Essen RWE für Brandt als Aufsichtsrats-Chef

Essen · Aufsichtsrat spricht sich für den Ex-SAP-Vorstand aus. Kommunen kämpfen nicht für Werner Müller.

Der Machtkampf um den Aufsichtsrats-Vorsitz bei dem zweitgrößten deutschen Energiekonzern RWE scheint entschieden: Gestern präsentierte Aufsichtsrats-Chef Manfred Schneider dem Gremium seinen Favoriten - den früheren SAP-Finanzvorstand Werner Brandt. Auch die Kommunen, die in den vergangenen Wochen für ihren Favoriten Werner Müller getrommelt hatten, meldeten keinen Widerstand mehr an. Anschließend teilte der Konzern mit: "Der jetzige Aufsichtsrat ist der klaren Meinung, dass in seiner Mitte ein sehr geeigneter Kandidat in Herrn Dr. Werner Brandt für die Kontinuität im Aufsichtsrat auch in einer möglichen Wahl als zukünftiger Aufsichtsratsvorsitzender vorhanden ist."

In Kürze soll der Nominierungsausschuss den Vorschlag beschließen und auch die Liste der weiteren Kandidaten, die zur Hauptversammlung im Frühjahr neu in den Aufsichtsrat einziehen. Unter anderem sollen Daimler-Chef Dieter Zetsche und Ex-ThyssenKrupp-Chef Ekkehard Schulz den Aufsichtsrat verlassen, wie es in Konzernkreisen heißt. "Der neue Aufsichtsrat wird im Anschluss an die Hauptversammlung 2016 dann aus seiner Mitte den neuen Aufsichtsratsvorsitzenden bestimmen", teilte der Konzern weiter mit.

In den vergangenen Wochen hatten die Kommunen, die 25 Prozent an RWE halten, massiv für Werner Müller, den Chef der Kohle-Stiftung, geworben. Er hat jahrzehntelange Erfahrung in der Energiebranche und versteht sich auf den Umgang mit der Politik. Zudem wollten die Kommunen neben dem Vorstandschef Peter Terium keinen zweiten Finanzfachmann auf einem Spitzenjob bei RWE. Doch offenkundig hatten sie nicht genug Macht, um Müller durchzusetzen, zumal die Gewerkschaften (Verdi) nicht einheitlich für Müller waren.

Aus Werner Müllers Umfeld war zuvor verlautet, der Manager stehe für das Amt bereit, wenn er gerufen werde, werde sich aber auf keine Kampfabstimmung einlassen.

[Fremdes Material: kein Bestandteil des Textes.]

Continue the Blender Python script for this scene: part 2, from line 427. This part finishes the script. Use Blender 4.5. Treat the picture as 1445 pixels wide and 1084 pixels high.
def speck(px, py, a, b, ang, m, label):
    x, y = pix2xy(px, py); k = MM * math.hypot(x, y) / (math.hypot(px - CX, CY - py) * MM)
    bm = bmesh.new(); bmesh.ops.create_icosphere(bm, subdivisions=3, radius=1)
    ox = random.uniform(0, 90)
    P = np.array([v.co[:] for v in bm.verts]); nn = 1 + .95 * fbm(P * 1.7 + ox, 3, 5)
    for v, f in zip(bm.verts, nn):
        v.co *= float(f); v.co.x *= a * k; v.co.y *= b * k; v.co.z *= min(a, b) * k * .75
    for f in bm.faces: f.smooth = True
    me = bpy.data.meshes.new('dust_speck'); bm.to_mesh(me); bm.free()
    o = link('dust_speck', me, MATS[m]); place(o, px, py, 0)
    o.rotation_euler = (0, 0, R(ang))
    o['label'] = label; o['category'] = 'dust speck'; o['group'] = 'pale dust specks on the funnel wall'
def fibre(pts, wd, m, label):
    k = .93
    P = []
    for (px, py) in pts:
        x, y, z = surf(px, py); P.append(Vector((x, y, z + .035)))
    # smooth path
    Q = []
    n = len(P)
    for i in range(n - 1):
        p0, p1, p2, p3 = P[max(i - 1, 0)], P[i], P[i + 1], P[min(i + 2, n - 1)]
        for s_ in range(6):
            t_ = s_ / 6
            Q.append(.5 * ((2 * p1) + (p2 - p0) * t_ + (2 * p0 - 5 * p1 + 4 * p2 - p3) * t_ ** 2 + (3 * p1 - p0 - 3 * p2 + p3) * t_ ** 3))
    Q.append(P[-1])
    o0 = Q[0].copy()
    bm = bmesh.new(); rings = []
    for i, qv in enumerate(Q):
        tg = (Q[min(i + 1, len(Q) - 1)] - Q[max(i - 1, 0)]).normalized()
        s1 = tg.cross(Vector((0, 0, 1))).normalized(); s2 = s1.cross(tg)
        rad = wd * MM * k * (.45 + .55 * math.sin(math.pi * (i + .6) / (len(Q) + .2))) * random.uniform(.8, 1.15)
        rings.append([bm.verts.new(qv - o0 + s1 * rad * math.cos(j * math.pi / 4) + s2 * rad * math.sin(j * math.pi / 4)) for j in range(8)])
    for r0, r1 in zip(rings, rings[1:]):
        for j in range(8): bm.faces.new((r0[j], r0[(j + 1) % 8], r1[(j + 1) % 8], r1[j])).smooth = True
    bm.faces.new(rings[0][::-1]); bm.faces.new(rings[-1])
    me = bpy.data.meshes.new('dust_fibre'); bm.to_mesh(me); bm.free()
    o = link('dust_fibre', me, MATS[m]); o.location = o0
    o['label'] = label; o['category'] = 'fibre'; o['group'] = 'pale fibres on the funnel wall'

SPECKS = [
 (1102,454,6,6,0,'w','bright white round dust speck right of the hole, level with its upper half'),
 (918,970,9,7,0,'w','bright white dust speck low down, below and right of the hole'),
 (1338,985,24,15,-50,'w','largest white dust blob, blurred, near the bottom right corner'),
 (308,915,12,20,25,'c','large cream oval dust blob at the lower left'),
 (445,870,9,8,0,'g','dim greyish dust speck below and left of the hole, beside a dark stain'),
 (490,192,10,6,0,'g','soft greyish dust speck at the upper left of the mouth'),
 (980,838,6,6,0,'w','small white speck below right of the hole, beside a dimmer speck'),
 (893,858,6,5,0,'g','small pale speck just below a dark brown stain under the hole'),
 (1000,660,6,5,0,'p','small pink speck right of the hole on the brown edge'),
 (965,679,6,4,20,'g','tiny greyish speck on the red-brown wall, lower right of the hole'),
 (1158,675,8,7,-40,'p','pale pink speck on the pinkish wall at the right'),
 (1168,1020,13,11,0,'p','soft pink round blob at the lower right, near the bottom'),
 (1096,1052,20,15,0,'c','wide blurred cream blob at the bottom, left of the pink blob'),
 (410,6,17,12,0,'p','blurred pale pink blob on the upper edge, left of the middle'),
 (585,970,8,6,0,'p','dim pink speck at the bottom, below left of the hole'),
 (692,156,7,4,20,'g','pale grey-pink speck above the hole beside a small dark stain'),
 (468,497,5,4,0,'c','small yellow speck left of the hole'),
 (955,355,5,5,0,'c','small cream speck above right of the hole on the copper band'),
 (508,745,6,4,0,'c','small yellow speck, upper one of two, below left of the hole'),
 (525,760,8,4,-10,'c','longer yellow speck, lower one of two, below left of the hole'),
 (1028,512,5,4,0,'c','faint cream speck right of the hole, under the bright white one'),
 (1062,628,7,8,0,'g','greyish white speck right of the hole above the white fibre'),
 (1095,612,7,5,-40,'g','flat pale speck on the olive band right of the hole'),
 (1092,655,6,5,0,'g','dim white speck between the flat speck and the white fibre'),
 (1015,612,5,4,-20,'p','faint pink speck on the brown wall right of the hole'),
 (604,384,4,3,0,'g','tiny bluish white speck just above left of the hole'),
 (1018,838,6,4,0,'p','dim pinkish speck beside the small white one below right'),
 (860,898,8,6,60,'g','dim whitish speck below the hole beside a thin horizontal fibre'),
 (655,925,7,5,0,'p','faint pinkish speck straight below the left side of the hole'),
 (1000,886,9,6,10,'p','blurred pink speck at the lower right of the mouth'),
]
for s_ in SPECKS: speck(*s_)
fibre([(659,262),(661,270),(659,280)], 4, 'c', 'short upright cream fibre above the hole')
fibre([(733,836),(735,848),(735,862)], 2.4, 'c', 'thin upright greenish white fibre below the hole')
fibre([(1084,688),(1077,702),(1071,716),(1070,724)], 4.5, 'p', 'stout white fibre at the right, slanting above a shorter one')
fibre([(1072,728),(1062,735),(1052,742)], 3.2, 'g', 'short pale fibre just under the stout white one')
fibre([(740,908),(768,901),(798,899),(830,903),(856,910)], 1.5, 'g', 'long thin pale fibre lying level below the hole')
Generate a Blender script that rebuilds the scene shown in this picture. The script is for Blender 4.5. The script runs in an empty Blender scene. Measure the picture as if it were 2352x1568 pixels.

RWE-Chef Peter Terium wird es freuen. Ein selbstbewusst mitregierender Aufsichtsratschef Müller hätte den Handlungsspielraum des Niederländers weiter eingeschränkt, meint Aktionärsschützer Marc Tüngler. Brandt dagegen werde sich auf die traditionelle Rolle als Aufsichtsrats-Chef beschränken und Terium Raum lassen.

Ob das reicht, ist fraglich. Denn die Probleme von RWE sind riesengroß. Das zeigte auch der gestrige Tag an der Börse: Die RWE-Aktie verlor acht Prozent und schloss bei 10,89 Euro. Neben der drohenden Milliarden-Lücke bei den Atomrückstellungen sorgten auch die Untersuchungen der Finanzaufsicht für Unruhe an der Börse. Am Dienstag hatte die RWE-Aktie bei 10,18 Euro den tiefsten Stand ihrer Börsengeschichte erreicht.

Dass die Lage ernst ist, war auch Thema der Aufsichtsratssitzung. Viele Kraftwerke schreiben rote Zahlen. In England gibt es massive Gewinneinbrüche. Dazu verwies der Vorstand auf die Auswechslung der verantwortlichen Manager.

Kritische Fragen hatten die Aufsichtsräte zur drohenden Strafe im Streit mit dem arabischen Gaskonzern Dana. Ein Schiedsgericht hatte festgestellt, dass RWE eine Vertraulichkeitsvereinbarung gebrochen habe. RWE verwies auf das laufende Verfahren, in dem die Höhe der Strafe festgestellt werden soll. Noch kein Thema waren Vorstandspersonalien. Der Vorstand soll um vier Posten erweitert werden.